◆ GIVEN TASK: Reproduce exactly the lines below from the one containing "boxes('tray_wall', cv2, 'panel2', ce)" through the one containing "box('alcove_ceiling', XB, XW", including both, and nothing else.

◆ INFORMATION SHOWN:
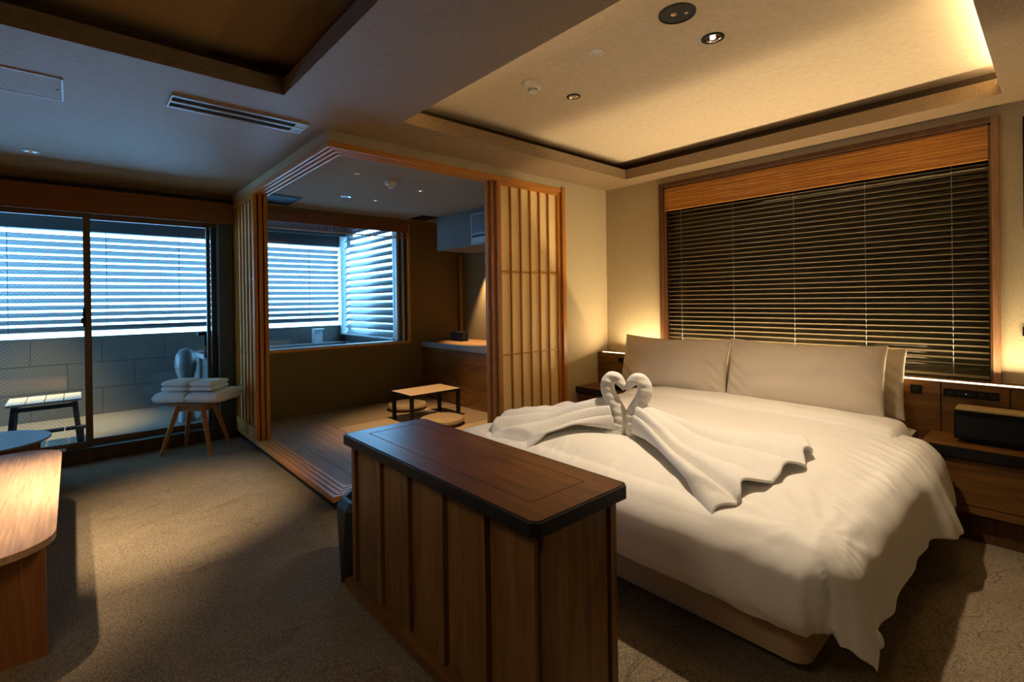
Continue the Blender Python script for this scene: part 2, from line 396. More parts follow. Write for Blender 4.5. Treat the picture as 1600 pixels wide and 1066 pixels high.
# soffit with two raised trays
TX0, TX1, TY0, TY1 = -2.645, -0.215, 1.495, 3.765      # over the bed
UX0, UX1, UY0, UY1 = -2.69, 1.2, -1.9, 0.832           # over the sitting area
F0, F1, ZP = 2.40, 2.487, 2.562
sof = [(XB + 0.06, UX0, YN, 1.2, F0, F1), (UX0, XR, YN, UY0, F0, F1), (UX1, XR, UY0, UY1, F0, F1), (UX0, XR, UY1, 1.2, F0, F1),
       (XW, TX0, 1.2, YH, F0, F1), (TX0, XR, 1.2, TY0, F0, F1), (TX1, XR, TY0, YH, F0, F1), (TX0, TX1, TY1, YH, F0, F1)]
ce = sroot('ceiling', (-1.5, 1.2, F0), 'woven brown fabric ceiling with two raised trays', 'ceiling')
boxes('soffit', sof, 'soffit', ce)
G, G2 = 0.12, 0.11
cv = [(XW, TX0 - G, 1.2, YH, F1, ZP), (TX0 - G, TX1 + G, 1.2, TY0 - G, F1, ZP), (TX1 + G, XR, 1.2, YH, F1, ZP), (TX0 - G, TX1 + G, TY1 + G, YH, F1, ZP)]
boxes('cove_wall', cv, 'cove', ce)
cv2 = [(XB + 0.06, UX0 - G2, YN, 1.2, F1, ZP), (UX0 - G2, UX1 + G2, YN, UY0 - G2, F1, ZP), (UX1 + G2, XR, YN, 1.2, F1, ZP), (UX0 - G2, UX1 + G2, UY1 + G2, 1.2, F1, ZP)]
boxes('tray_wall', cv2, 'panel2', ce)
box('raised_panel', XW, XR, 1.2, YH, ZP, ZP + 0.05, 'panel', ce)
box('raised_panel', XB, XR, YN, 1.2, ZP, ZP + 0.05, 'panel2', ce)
box('alcove_ceiling', XB, XW - 0.125, 1.32, YH, 2.345, 2.39, 'soffit_plain', ce)

# ------------------------------------------------------------------ tatami alcove floor and tracks
pf = sroot('trim_1', (-4.3, 1.2, 0), 'raised wooden platform edge and sliding-door tracks of the tatami alcove', 'platform')
boxes('dark_base', [(XB, XW - 0.035, 1.235, 1.26, 0, 0.066), (XW - 0.06, XW - 0.035, 1.235, 3.4, 0, 0.066)], 'black', pf)
# bottom tracks: three ridges, mitred at the corner
def track(name, y, x, w, z0, z1, mats=('orange_x', 'orange_y')):
    for side in (0, 1):
        bm = bmesh.new()
        if side == 0: P = [(XB, y), (x, y), (x - w, y + w), (XB, y + w)]
        else: P = [(x, y), (x, 3.385), (x - w, 3.385), (x - w, y + w)]
        a = [bm.verts.new((p[0], p[1], z0)) for p in P]; b = [bm.verts.new((p[0], p[1], z1)) for p in P]
        bm.faces.new(a[::-1]); bm.faces.new(b)
        for i in range(4): bm.faces.new((a[i], a[(i + 1) % 4], b[(i + 1) % 4], b[i]))
        fin(name, bm, mats[side], pf, bev=0.002, seg=1)
track('sill_board', 1.2, XW, 0.15, 0.066, 0.090)
for i in range(4): track('sill_track', 1.203 + i * 0.037, XW - 0.003 - i * 0.037, 0.026, 0.090, 0.098)
track('lintel_board', 1.2, XW, 0.15, 2.312, 2.333)
track('lintel_face', 1.2, XW, 0.016, 2.296, 2.312)
for i in range(3): track('lintel_track', 1.236 + i * 0.042, XW - 0.036 - i * 0.042, 0.014, 2.296, 2.312)

af = sroot('floor_alcove', (-4.3, 2.3, 0.0), 'tatami alcove floor of wooden boards and rush mats', 'floor')
for i in range(5):
    y0 = 1.353 + i * 0.1128
    for x0, x1 in (((-5.54, -4.1), (-4.098, -3.205)) if i % 2 else ((-5.54, -4.75), (-4.748, -3.205))):
        box('floor_board', x0, x1, y0, y0 + 0.111, 0.03, 0.088, 'oak_floor', af, bev=0.0015, seg=1)
nx = 3; mw = (5.54 - 3.205) / nx; mh = (3.42 - 1.92) / 2
for i in range(nx):
    for j in range(2):
        o = box('tatami_mat', -5.54 + i * mw + 0.002, -5.54 + (i + 1) * mw - 0.002, 1.92 + j * mh + 0.002, 1.92 + (j + 1) * mh - 0.002, 0.03, 0.087, 'tatami' if (i + j) % 2 else 'tatami2', af, bev=0.003, seg=1)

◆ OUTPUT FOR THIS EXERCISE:
boxes('tray_wall', cv2, 'panel2', ce)
box('raised_panel', XW, XR, 1.2, YH, ZP, ZP + 0.05, 'panel', ce)
box('raised_panel', XB, XR, YN, 1.2, ZP, ZP + 0.05, 'panel2', ce)
box('alcove_ceiling', XB, XW - 0.125, 1.32, YH, 2.345, 2.39, 'soffit_plain', ce)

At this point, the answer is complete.